Fast forward several years and now all of our kids are in their 20’s or early 30’s, our youngest passed away a year ago from an overdose and we are still trying to come to terms with that. I have also been struggling with my relationship with one of my daughters. We were super close and now things have become strained. She won’t attend any events family or otherwise where my wife is in attendance and I won’t continue to partition my life to leave my wife out of holidays etc.

Its hard not to take things personally to feel that when one of your children is angry that it isn’t your fault but the reality is we are all human and we make mistakes I can’t take on her anger as difficult as that is. I can make changes to my behavior now but I can’t change the past and while its easy for me to believe she is mad at me I have to instead change my thinking and start saying she is mad at the situation that we created.

Did I rely on her too much? Did I put too much pressure on her to be my sounding board? Probably I think most of the parents I have spoken to have done this to one or more of their kids, especially those who have divorced parents. She is definitely the child I have always been closest to, but yet I still speak to, talk to and rely on the others as well, maybe she just doesn’t see that.

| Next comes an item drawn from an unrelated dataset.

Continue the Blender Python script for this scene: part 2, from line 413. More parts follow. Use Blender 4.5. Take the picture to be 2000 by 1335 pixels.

Parenting is hard. No matter how perfect you aim to be, I guarantee your kids will grow up and have some story of how we fucked up. I know I resent the pressure and level of maturity I had to show as a child of a single mother who constantly fell for the broken, addicted men and I know that some of the things I learned in childhood I have had to unlearn in adulthood and some I still have yet to unlearn. But life is a process and I have to keep reminding myself of that.

We think we know everything in our teens and 20’s and then we get older and start to realize we don’t have all the answers and by then many of us are too scared to ask for help or even admit we need it because we have created a world that isn’t working for us. Breaking ancestral patterns and repeated mistakes (like always falling for the addict or losing yourself in your relationship, giving away your power etc) are hard things to look at and even harder to break but when we become aware of them we can overcome them if we want to.

So here I am admitting parenting is hard, and not for the faint of heart. I love all my kids and I’m so happy I have such an amazing tribe around me. I am looking forward to the days when my relationship with my daughter isn’t so strained and I hope one day she can forgive me for making mistakes.